Urquhart castle Loch Ness ScotlandLoch Ness in the Scottish Highlands is best known for its resident monster, but this area has a lot more to offer than a potential encounter with 'Nessie'.

The loch is one of the most beautiful stretches of water in Scotland, and the single biggest tourist attraction in the highlands. On this visit, we journey round the loch, starting on the lesser-known south side, working round and taking in the fantastic views.

The day began fair and warm, but before long the thunderous clouds had rolled in, making Loch Ness a dramatic sight indeed. Lets begin our journey around this famous Scottish landmark.

Loch Ness is about 23 miles long and an average of 1 mile wide, and sits in the Great Glen - a huge gash in the land that cuts the highlands in half. With an incredible depth of up to 1000 feet, the loch is over double the volume of Loch Lomond, even though its surface area is smaller. We begin our journey on the south side, travelling along the road built by General Wade (1673-1748) to open the highlands after the 1715 Jacobite Rebellion. He was the commander-in-chief of North Britain from 1724-1740, and built some 240 miles of military roads in the highlands, and 40 bridges.
Loch Ness Scotland from the south side
The road on the south side of the loch is often overlooked by visitors. Its a much smaller road, but has easier access down to the waters of the loch. There are small lay-by's, or parking areas, and paths leading down to the loch, whereas on the double-track newer road on the north side, the road is set back from the loch and its more difficult to gain access. The road is much busier on the north side too, carrying much of the tourist and local traffic. A word of caution to anyone with a large vehicle planning to use the south road. The road is fine but much smaller than the north road, just a single-track - (the width of ONE car). Whilst this is acceptable for cars and smaller vehicles, motorhomes and cars pulling caravans/trailers should be careful. If you are not used to single track, it can be daunting.

On our way round we pass through the small village of Foyers. There is a youth hostel there and other facilities. Foyers has been a regular sighting-spot for the monster, and there is no doubt that the village and surrounding area is well worth a visit. Just along from Foyers we drive along a long straight part of road that climbed the side of a slow hill.
Loch Ness in Scotland
At this point, the road had veered away slightly from the lochside, by maybe 3-4 miles, so it was a landscape view looking back towards Inverness and area. Upon reaching the top it becomes apparent this must be a popular viewpoint, as there is a small car park and, amazingly, a burger van! So a cup of tea, a venison burger and a great view provides an enjoyable break.
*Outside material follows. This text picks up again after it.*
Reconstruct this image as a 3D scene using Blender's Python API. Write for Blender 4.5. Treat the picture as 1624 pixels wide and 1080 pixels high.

After a good munch we set off again, and soon reach the point where the narrow single track road rounds the end of the loch and enters the small highland village of Fort Augustus. This village, named after the duke of Cumberland, is a favourite stopping point for tourists admiring the locks of the Caledonian Canal, the old abbey (sadly now empty) and wonderful views of loch Ness and the Great Glen.